_Problem to work on:_ Below you will find a set of lines. Repeat them all exactly.

_Stored data:_
Start
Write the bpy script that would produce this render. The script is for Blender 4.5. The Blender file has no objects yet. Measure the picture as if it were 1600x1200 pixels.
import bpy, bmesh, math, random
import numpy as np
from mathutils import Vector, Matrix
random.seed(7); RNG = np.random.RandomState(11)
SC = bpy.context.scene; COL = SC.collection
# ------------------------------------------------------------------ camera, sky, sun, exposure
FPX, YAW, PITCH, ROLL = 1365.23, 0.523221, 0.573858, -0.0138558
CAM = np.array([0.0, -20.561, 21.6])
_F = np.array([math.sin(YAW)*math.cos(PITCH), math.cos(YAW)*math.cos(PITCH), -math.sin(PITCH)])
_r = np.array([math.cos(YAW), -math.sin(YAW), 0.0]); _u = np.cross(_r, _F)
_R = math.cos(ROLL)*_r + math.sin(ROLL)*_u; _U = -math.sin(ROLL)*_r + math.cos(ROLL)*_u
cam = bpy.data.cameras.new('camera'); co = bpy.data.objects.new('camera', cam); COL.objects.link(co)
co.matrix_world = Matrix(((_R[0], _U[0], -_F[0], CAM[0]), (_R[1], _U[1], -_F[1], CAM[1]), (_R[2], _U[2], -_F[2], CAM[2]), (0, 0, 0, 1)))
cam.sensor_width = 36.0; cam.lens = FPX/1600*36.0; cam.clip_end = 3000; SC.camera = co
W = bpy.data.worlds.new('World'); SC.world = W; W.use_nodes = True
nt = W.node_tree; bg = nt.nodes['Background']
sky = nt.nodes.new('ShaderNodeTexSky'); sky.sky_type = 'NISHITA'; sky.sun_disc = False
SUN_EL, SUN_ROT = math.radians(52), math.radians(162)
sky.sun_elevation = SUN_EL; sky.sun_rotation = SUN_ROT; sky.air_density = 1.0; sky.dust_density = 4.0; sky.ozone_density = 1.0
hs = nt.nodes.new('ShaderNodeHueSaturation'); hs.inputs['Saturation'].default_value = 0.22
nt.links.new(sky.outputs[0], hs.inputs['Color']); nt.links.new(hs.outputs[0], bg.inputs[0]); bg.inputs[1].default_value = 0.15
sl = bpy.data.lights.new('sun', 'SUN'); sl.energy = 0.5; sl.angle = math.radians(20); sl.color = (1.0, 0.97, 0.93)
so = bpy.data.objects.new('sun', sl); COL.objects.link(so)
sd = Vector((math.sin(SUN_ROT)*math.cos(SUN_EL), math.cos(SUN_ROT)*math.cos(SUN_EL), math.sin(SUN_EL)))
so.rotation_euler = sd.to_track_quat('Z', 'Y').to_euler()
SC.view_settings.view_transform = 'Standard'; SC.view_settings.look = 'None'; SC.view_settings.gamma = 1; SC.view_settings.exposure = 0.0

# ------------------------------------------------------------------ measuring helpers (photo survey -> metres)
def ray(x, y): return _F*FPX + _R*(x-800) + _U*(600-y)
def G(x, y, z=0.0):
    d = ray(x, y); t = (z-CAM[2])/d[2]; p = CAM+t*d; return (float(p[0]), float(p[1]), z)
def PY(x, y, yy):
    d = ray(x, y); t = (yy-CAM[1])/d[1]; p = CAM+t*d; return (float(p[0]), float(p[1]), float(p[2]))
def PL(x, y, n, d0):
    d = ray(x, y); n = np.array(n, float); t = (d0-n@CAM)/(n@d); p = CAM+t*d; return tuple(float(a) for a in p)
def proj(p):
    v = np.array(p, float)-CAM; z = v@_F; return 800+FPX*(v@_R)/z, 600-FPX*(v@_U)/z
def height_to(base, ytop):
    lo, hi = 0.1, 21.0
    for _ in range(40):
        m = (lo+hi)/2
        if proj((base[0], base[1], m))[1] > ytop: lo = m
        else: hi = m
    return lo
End
_Full response:_
Write the bpy script that would produce this render. The script is for Blender 4.5. The Blender file has no objects yet. Measure the picture as if it were 1600x1200 pixels.
import bpy, bmesh, math, random
import numpy as np
from mathutils import Vector, Matrix
random.seed(7); RNG = np.random.RandomState(11)
SC = bpy.context.scene; COL = SC.collection
# ------------------------------------------------------------------ camera, sky, sun, exposure
FPX, YAW, PITCH, ROLL = 1365.23, 0.523221, 0.573858, -0.0138558
CAM = np.array([0.0, -20.561, 21.6])
_F = np.array([math.sin(YAW)*math.cos(PITCH), math.cos(YAW)*math.cos(PITCH), -math.sin(PITCH)])
_r = np.array([math.cos(YAW), -math.sin(YAW), 0.0]); _u = np.cross(_r, _F)
_R = math.cos(ROLL)*_r + math.sin(ROLL)*_u; _U = -math.sin(ROLL)*_r + math.cos(ROLL)*_u
cam = bpy.data.cameras.new('camera'); co = bpy.data.objects.new('camera', cam); COL.objects.link(co)
co.matrix_world = Matrix(((_R[0], _U[0], -_F[0], CAM[0]), (_R[1], _U[1], -_F[1], CAM[1]), (_R[2], _U[2], -_F[2], CAM[2]), (0, 0, 0, 1)))
cam.sensor_width = 36.0; cam.lens = FPX/1600*36.0; cam.clip_end = 3000; SC.camera = co
W = bpy.data.worlds.new('World'); SC.world = W; W.use_nodes = True
nt = W.node_tree; bg = nt.nodes['Background']
sky = nt.nodes.new('ShaderNodeTexSky'); sky.sky_type = 'NISHITA'; sky.sun_disc = False
SUN_EL, SUN_ROT = math.radians(52), math.radians(162)
sky.sun_elevation = SUN_EL; sky.sun_rotation = SUN_ROT; sky.air_density = 1.0; sky.dust_density = 4.0; sky.ozone_density = 1.0
hs = nt.nodes.new('ShaderNodeHueSaturation'); hs.inputs['Saturation'].default_value = 0.22
nt.links.new(sky.outputs[0], hs.inputs['Color']); nt.links.new(hs.outputs[0], bg.inputs[0]); bg.inputs[1].default_value = 0.15
sl = bpy.data.lights.new('sun', 'SUN'); sl.energy = 0.5; sl.angle = math.radians(20); sl.color = (1.0, 0.97, 0.93)
so = bpy.data.objects.new('sun', sl); COL.objects.link(so)
sd = Vector((math.sin(SUN_ROT)*math.cos(SUN_EL), math.cos(SUN_ROT)*math.cos(SUN_EL), math.sin(SUN_EL)))
so.rotation_euler = sd.to_track_quat('Z', 'Y').to_euler()
SC.view_settings.view_transform = 'Standard'; SC.view_settings.look = 'None'; SC.view_settings.gamma = 1; SC.view_settings.exposure = 0.0

# ------------------------------------------------------------------ measuring helpers (photo survey -> metres)
def ray(x, y): return _F*FPX + _R*(x-800) + _U*(600-y)
def G(x, y, z=0.0):
    d = ray(x, y); t = (z-CAM[2])/d[2]; p = CAM+t*d; return (float(p[0]), float(p[1]), z)
def PY(x, y, yy):
    d = ray(x, y); t = (yy-CAM[1])/d[1]; p = CAM+t*d; return (float(p[0]), float(p[1]), float(p[2]))
def PL(x, y, n, d0):
    d = ray(x, y); n = np.array(n, float); t = (d0-n@CAM)/(n@d); p = CAM+t*d; return tuple(float(a) for a in p)
def proj(p):
    v = np.array(p, float)-CAM; z = v@_F; return 800+FPX*(v@_R)/z, 600-FPX*(v@_U)/z
def height_to(base, ytop):
    lo, hi = 0.1, 21.0
    for _ in range(40):
        m = (lo+hi)/2
        if proj((base[0], base[1], m))[1] > ytop: lo = m
        else: hi = m
    return lo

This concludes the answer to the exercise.